Israeli director Yoav Shamir has won this year's $15,000 (Eu12,500) Joris Ivens Award at the International Documentary Festival of Amsterdam (IDFA) for his documentary film Checkpoint.

The competition jury, led by German film-maker Monika Treut, also awarded a special jury prize to Mark Achbar and Jennifer Abbott's The Corporation.

Meanwhile, Erik Gandini's anti-consumerist piece Surplus - Terrorised Into Being Consumers won the Silver Wolf prize. Jonathan Karsh's My Flesh And Blood and Pavel Medvedev's The Very Best Day shared the First Appearance Award for new and young film-makers.

Shamir's Checkpoint beat short-listed US directors Megan Mylan and Jon Shenk (Lost Boys Of Sudan) and Swiss film-maker Peter Liechti (Lucky Jack - Three Attempts To Stop Smoking) to win the Joris Ivens award, his first major prize as a film-maker.

Checkpoint, which details the daily goings on around some of the 200 checkpoints between Israel and The West Bank and the Gaza Strip, was shot in a deliberate verite style. Shamir said he tried hard to present an objective picture that would enable Israelis - the target audience of the film - to make up their own minds about occupation and its devastating effects on the occupied.

Shamir, aTel Aviv-based film-maker who competed for a First Appearance Award at IDFA with his debut film Marta & Luis in 2001, described his award as "one of the biggest achievements of my life".

"It was a real struggle to make the film. Almost everybody was against making it. It was hard to make, it was very physical, it took a long time and it was complicated by the psychological difficulty of making a film that could be interpreted as saying bad things about my own people. I'd like to thank Channel 8 and the New Israeli Fund For Film & Television for taking the risk and deciding that Checkpoint was an important film to back."

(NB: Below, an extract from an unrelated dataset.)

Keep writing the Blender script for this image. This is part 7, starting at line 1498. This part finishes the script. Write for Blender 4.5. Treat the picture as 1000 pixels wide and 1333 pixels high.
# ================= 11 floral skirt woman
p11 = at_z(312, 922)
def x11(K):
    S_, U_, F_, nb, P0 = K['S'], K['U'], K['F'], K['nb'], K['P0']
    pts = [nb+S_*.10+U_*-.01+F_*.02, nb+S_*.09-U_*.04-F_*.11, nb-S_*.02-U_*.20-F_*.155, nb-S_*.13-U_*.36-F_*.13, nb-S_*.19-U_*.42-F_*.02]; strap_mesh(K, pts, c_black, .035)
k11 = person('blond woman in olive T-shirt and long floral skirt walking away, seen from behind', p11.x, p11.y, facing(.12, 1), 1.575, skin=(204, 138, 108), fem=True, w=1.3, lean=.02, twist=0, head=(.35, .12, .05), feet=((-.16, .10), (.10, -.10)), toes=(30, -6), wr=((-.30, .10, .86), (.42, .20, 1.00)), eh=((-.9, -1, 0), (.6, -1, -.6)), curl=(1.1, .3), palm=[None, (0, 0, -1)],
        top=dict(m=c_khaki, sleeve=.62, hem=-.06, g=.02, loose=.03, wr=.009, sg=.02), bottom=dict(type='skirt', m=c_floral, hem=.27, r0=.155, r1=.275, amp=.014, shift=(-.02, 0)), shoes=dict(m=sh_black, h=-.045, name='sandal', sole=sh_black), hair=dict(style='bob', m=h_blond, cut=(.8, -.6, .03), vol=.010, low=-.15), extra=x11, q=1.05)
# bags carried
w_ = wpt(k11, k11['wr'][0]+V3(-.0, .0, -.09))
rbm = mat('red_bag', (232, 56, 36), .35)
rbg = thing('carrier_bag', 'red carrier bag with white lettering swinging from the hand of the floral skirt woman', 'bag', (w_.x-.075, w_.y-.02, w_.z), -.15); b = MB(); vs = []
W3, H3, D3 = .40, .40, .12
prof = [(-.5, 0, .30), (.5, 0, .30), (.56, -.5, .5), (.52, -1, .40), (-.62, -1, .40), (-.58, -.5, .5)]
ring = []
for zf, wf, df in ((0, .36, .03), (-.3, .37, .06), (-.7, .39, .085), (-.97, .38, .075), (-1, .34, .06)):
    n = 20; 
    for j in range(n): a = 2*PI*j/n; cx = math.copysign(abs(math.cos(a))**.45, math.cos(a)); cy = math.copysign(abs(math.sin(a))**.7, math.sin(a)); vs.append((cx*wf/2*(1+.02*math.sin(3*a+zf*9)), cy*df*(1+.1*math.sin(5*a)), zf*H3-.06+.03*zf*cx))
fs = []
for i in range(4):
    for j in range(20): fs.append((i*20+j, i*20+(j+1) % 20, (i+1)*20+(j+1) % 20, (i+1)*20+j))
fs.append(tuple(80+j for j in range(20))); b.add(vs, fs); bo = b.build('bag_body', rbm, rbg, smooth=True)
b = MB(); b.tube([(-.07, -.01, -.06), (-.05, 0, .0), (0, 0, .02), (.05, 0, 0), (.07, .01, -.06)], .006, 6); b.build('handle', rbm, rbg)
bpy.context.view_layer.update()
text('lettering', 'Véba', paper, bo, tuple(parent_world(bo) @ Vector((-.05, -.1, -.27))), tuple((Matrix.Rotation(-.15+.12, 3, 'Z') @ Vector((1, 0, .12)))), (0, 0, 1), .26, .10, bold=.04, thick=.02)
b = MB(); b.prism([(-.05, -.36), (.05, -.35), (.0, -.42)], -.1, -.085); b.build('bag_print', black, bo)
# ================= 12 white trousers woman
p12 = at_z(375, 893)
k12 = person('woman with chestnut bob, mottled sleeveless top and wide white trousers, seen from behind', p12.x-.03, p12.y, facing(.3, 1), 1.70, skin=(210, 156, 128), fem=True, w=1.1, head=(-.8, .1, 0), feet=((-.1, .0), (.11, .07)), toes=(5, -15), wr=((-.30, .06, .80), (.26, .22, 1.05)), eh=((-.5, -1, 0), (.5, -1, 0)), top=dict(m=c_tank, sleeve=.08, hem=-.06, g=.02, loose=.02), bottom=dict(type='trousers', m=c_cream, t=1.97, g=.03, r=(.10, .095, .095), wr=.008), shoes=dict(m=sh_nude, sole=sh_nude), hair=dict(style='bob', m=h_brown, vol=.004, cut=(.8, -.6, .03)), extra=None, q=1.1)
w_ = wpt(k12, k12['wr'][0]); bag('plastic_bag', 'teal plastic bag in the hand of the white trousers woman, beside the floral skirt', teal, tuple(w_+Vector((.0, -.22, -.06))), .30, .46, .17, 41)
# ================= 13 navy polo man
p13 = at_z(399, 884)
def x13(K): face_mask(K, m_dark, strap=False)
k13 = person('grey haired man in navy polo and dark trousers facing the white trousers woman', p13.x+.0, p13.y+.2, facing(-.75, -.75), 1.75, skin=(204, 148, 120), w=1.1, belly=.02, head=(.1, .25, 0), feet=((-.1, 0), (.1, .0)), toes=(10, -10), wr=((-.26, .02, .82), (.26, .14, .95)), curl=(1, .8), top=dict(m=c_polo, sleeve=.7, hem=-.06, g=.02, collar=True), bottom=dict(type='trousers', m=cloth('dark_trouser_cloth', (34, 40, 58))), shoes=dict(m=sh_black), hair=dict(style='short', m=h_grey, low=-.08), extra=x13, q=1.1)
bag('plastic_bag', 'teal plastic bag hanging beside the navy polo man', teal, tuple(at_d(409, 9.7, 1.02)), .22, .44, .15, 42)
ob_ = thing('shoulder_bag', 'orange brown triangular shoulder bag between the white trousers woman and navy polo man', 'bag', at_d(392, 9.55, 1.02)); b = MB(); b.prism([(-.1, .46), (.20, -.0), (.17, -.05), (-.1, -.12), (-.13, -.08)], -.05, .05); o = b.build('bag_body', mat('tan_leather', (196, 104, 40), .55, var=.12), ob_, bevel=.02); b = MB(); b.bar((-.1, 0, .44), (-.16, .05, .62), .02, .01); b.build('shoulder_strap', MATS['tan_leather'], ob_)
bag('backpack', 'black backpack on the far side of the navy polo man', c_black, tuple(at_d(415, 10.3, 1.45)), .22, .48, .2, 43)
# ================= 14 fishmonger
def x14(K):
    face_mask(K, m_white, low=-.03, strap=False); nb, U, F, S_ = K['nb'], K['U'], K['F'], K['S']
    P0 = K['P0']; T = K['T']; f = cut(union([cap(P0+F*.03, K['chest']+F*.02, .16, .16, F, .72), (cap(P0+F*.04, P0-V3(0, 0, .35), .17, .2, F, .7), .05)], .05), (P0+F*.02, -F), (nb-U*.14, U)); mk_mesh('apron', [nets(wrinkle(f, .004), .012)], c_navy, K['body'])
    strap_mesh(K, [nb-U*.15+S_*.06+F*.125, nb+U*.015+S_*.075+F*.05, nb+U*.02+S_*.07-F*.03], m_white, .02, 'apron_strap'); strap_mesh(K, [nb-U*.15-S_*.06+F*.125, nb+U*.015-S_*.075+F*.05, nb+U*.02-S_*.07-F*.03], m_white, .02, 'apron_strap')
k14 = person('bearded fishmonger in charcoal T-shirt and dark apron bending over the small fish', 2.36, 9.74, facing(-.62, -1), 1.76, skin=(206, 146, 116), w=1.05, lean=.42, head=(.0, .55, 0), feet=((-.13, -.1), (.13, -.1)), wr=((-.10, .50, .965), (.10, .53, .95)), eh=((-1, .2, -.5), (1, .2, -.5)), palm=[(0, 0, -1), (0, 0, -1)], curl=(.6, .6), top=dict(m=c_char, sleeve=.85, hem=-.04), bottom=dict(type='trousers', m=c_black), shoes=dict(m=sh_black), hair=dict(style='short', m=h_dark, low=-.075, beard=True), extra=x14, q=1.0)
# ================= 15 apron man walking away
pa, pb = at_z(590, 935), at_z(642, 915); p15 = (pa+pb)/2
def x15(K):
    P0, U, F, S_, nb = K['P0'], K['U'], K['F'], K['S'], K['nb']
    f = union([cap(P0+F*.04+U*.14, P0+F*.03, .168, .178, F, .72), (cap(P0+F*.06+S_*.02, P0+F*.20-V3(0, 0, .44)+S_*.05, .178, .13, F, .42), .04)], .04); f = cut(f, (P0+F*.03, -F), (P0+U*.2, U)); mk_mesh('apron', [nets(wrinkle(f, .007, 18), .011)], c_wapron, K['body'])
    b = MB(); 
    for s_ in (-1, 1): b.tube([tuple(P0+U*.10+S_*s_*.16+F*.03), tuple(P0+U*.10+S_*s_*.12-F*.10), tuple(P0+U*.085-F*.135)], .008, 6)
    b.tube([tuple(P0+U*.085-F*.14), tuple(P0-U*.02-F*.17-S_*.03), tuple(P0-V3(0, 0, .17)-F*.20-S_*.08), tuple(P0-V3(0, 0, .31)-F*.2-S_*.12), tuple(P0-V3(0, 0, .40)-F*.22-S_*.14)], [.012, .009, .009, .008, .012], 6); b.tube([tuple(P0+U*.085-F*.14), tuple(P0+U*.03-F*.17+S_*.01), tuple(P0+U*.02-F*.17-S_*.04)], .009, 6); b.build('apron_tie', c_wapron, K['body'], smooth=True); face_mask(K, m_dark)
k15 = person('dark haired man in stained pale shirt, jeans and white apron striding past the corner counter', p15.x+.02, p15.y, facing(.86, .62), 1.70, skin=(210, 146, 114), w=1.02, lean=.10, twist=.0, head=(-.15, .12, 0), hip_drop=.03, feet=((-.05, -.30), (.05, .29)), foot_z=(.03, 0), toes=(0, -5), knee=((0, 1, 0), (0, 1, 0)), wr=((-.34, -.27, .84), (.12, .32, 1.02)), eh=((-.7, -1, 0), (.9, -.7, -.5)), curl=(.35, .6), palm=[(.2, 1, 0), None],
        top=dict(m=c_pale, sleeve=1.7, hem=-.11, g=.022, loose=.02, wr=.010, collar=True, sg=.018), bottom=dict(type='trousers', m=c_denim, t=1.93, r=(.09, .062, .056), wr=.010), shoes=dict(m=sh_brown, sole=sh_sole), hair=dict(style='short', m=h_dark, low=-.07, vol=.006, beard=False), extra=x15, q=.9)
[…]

Although Shamir was clearly delighted to win the award, he said any personal sense of achievement came secondary to Checkpoint's political message.

"Winning is nice but the political level is more important. This win will mean that more people will watch it and maybe make something of the situation."

"I wanted to present a picture that they might not otherwise see. It won't be an easy film for many to watch, its not much fun and there is no music. I don't think that many people will come out of the cinema saying 'wow I watched a great film', but it makes you think and, for me, that's the achievement."

Achbar and Abbott's film about the conglomerates that rule and feed off modern capitalist society was lauded by the jury as a "brilliantly argued essay that takes us on a scintillating intellectual journey into the heart of global capitalism".